(Extracted entries)
####################

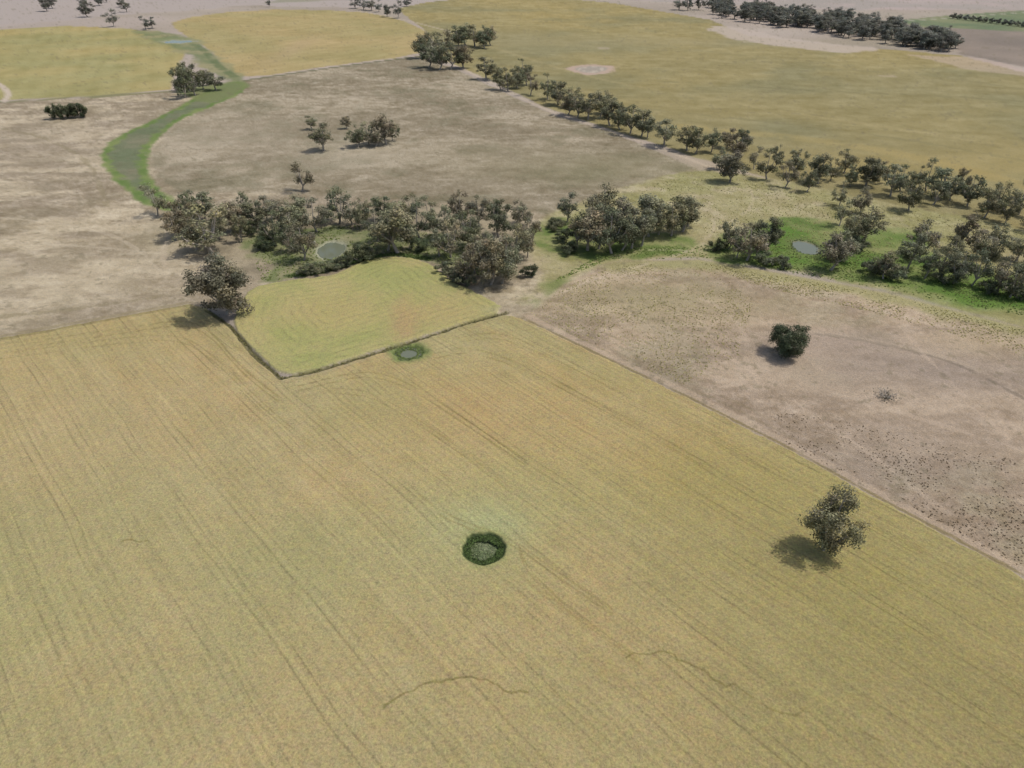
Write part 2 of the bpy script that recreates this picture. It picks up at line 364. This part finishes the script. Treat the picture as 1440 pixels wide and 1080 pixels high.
f=mth('ADD',f,mth('MULTIPLY',mth('SUBTRACT',g3,.5),.4))
f=mth('ADD',f,mth('MULTIPLY',mth('MULTIPLY',mth('SUBTRACT',stripe,.5),.34),main))
f=mth('ADD',f,mth('MULTIPLY',rows,.07))
f=mth('SUBTRACT',f,mth('MULTIPLY',trk,.25))
f=mth('SUBTRACT',f,mth('MULTIPLY',rs,.42))
mul=node("ShaderNodeVectorMath",operation='SCALE'); lk.new(at.outputs["Color"],mul.inputs[0]); lk.new(f,mul.inputs["Scale"])
hs=node("ShaderNodeHueSaturation"); lk.new(mul.outputs[0],hs.inputs["Color"])
lk.new(mth('ADD',.5,mth('MULTIPLY',mth('MULTIPLY',mth('SUBTRACT',noise(pos,1.3,4,.7),.5),.10),crop)),hs.inputs["Hue"])
lk.new(mth('ADD',1.0,mth('MULTIPLY',mth('SUBTRACT',g2,.5),.3)),hs.inputs["Saturation"])
bs=node("ShaderNodeBsdfPrincipled"); bs.inputs["Roughness"].default_value=.95; bs.inputs["Specular IOR Level"].default_value=.1
lk.new(hs.outputs[0],bs.inputs["Base Color"])
hgt=mth('ADD',mth('MULTIPLY',g1,.36),mth('ADD',mth('MULTIPLY',g3,.10),mth('MULTIPLY',mth('MULTIPLY',stripe,.12),main)))
hgt=mth('SUBTRACT',hgt,mth('MULTIPLY',trk,.10)); hgt=mth('SUBTRACT',hgt,mth('MULTIPLY',rs,.10))
bp=node("ShaderNodeBump"); bp.inputs["Strength"].default_value=.6; bp.inputs["Distance"].default_value=1.0; lk.new(hgt,bp.inputs["Height"]); lk.new(bp.outputs[0],bs.inputs["Normal"])
out=node("ShaderNodeOutputMaterial"); lk.new(bs.outputs[0],out.inputs[0])
me.materials.append(m)
# ------------------------------------------------------------------ foliage materials
def leafmat(name,use_obj=True):
    global nd,lk
    m,nd,lk=newmat(name)
    at=node("ShaderNodeAttribute",attribute_name="tint")
    if use_obj:
        oi=node("ShaderNodeObjectInfo"); mx=node("ShaderNodeVectorMath",operation='MULTIPLY'); lk.new(at.outputs["Color"],mx.inputs[0]); lk.new(oi.outputs["Color"],mx.inputs[1]); c=mx.outputs[0]
    else: c=at.outputs["Color"]
    d=node("ShaderNodeBsdfPrincipled"); d.inputs["Roughness"].default_value=.6; d.inputs["Specular IOR Level"].default_value=.2; lk.new(c,d.inputs["Base Color"])
    tl=node("ShaderNodeBsdfTranslucent"); lk.new(c,tl.inputs[0])
    mxs=node("ShaderNodeMixShader"); mxs.inputs[0].default_value=.3; lk.new(d.outputs[0],mxs.inputs[1]); lk.new(tl.outputs[0],mxs.inputs[2])
    o=node("ShaderNodeOutputMaterial"); lk.new(mxs.outputs[0],o.inputs[0]); return m
LEAF=leafmat("eucalypt_leaves"); TUFT=leafmat("grass_blades",False)
BARK,nd,lk=newmat("gum_bark")
tc=node("ShaderNodeTexCoord"); nb=noise(tc.outputs["Object"],1.5,4); cr=node("ShaderNodeValToRGB"); cr.color_ramp.elements[0].color=(.16,.135,.11,1); cr.color_ramp.elements[1].color=(.45,.40,.33,1); lk.new(nb,cr.inputs[0])
b=node("ShaderNodeBsdfPrincipled"); b.inputs["Roughness"].default_value=.9; lk.new(cr.outputs[0],b.inputs["Base Color"]); o=node("ShaderNodeOutputMaterial"); lk.new(b.outputs[0],o.inputs[0])
# ------------------------------------------------------------------ mesh builders
def unit(v): return v/(np.linalg.norm(v,axis=-1,keepdims=True)+1e-9)
def leaf_quads(g,centers,nrm,size,asp=1.9):
    n=len(centers)
    r=g.normal(size=(n,3)); t=unit(np.cross(nrm,r)); b=np.cross(nrm,t)
    s=(size*g.uniform(.6,1.35,n))[:,None]
    a=t*s*.5*asp**.5; b=b*s*.5/asp**.5
    return np.stack([centers-a-b*.6,centers-a*.1-b*1.2,centers+a+b*.2,centers+a*.05+b*1.2],1).reshape(-1,3)
def tube(p0,p1,r0,r1,n=6):
    p0=np.array(p0);p1=np.array(p1); d=unit(p1-p0); u=unit(np.cross(d,[.3,.9,.1])); w=np.cross(d,u)
    a=np.arange(n)*2*math.pi/n
    c=(np.cos(a)[:,None]*u+np.sin(a)[:,None]*w)
    v=np.vstack([p0+c*r0,p1+c*r1]); f=[(i,(i+1)%n,n+(i+1)%n,n+i) for i in range(n)]
    return v,f
def build(name,tubes,quadv,tint,mats):
    vs=[];fs=[];k=0
    for v,f in tubes:
        vs.append(v); fs+= [tuple(i+k for i in q) for q in f]; k+=len(v)
    nb=len(fs); nv=k
    nq=len(quadv)//4
    allv=np.vstack(vs+[quadv]) if vs else quadv
    me=bpy.data.meshes.new(name)
    me.vertices.add(len(allv)); me.vertices.foreach_set("co",allv.astype(np.float32).ravel())
    li=np.array(fs,dtype=np.int32).ravel() if fs else np.zeros(0,np.int32)
    li=np.concatenate([li,nv+np.arange(nq*4,dtype=np.int32)])
    me.loops.add(len(li)); me.loops.foreach_set("vertex_index",li.astype(np.int32))
    me.polygons.add(nb+nq); me.polygons.foreach_set("loop_start",(np.arange(nb+nq)*4).astype(np.int32))
    me.polygons.foreach_set("material_index",np.concatenate([np.zeros(nb,np.int32),np.full(nq,1 if len(mats)>1 else 0,np.int32)]))
    me.update(calc_edges=True)
    tt=np.ones((len(allv),4)); tt[nv:,:3]=np.repeat(tint,4,axis=0); cattr(me,"tint",tt)
    for q in mats: me.materials.append(q)
    return me
def tree_mesh(seed,nmain=5,sub=5,per=90,leaf=.34,width=5.0,low=.16,Ht=13.0,dense=1.0,trunk=.36,rmin=.6,rmax=1.35):
    g=np.random.default_rng(seed); tubes=[]; clumps=[]
    base=np.array([0,0,-.3]); fk=np.array([g.normal()*.4,g.normal()*.4,Ht*low]); tubes.append(tube(base,fk,trunk,trunk*.72,8))
    off=g.uniform(0,6.28); lead=g.integers(nmain)
    for i in range(nmain):
        a=off+i*6.283/nmain+g.normal()*.4; fr=g.uniform(.35,.9) if i!=lead else .2; reach=width*fr
        top=Ht*(.95-.5*fr*fr)*g.uniform(.72,1.05) if i!=lead else Ht*.92
        e=np.array([math.cos(a)*reach,math.sin(a)*reach,top]); mid=fk+(e-fk)*.5+np.array([math.cos(a),math.sin(a),-.3])*reach*.12
        tubes.append(tube(fk,mid,trunk*.6,trunk*.4)); tubes.append(tube(mid,e,trunk*.4,trunk*.12))
        clumps.append((e,g.uniform(rmax*.7,rmax)))
        for k in range(sub):
            t=g.uniform(.2,1.0); st=fk+(e-fk)*t; b=a+g.normal()*1.2; L=width*g.uniform(.2,.5)
            en=st+np.array([math.cos(b)*L,math.sin(b)*L,g.uniform(-.10,.16)*Ht])
            en[2]=min(max(en[2],Ht*.17),Ht*.95); rad=math.hypot(en[0],en[1])
            lim=width*(1.0-.5*max(0,en[2]/Ht-.55)/.45)
            if rad>lim: en[:2]*=lim/rad
            tubes.append(tube(st,en,trunk*.24,trunk*.06,5)); clumps.append((en,g.uniform(rmin,rmax)))
            m2=(st+en)/2+g.normal(size=3)*.6; clumps.append((m2,g.uniform(rmin*.7,rmax*.65)))
    C=[];Nn=[];T=[]
    for c,r in clumps:
        n=int(per*r*r*.75*dense)+6
        d=unit(g.normal(size=(n,3))); rr_=r*(.3+1.0*g.random(n)**.8)[:,None]
        p=c+d*rr_*np.array([1.0,1.0,.85]); C.append(p)
        Nn.append(unit(d+g.normal(size=(n,3))*.7+np.array([.1,0,.45])))
        br=g.uniform(.72,1.3); hue=np.array([1+g.normal()*.05,1,1+g.normal()*.07])
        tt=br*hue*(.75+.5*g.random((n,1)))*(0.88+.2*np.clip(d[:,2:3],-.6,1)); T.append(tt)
    C=np.vstack(C);Nn=np.vstack(Nn);T=np.vstack(T); T=np.clip(T,.2,2)
    C[:,2]=np.maximum(C[:,2],.3)
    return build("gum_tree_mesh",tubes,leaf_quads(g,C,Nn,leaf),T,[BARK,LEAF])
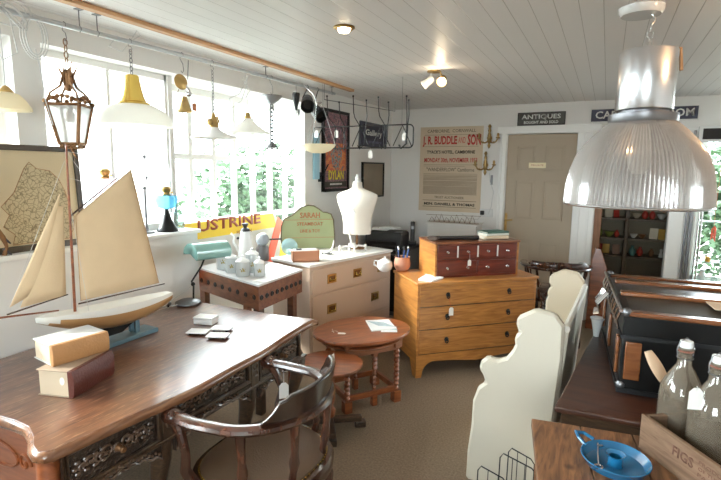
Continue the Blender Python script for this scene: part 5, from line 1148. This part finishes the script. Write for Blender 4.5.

####################

(What is expected) Filter the records above and return every line that holds the word "script".

(Answer to the exercise)
Write part 2 of the bpy script that recreates this picture. It picks up at line 364. This part finishes the script. Treat the picture as 1440 pixels wide and 1080 pixels high.
Continue the Blender Python script for this scene: part 5, from line 1148. This part finishes the script. Write for Blender 4.5.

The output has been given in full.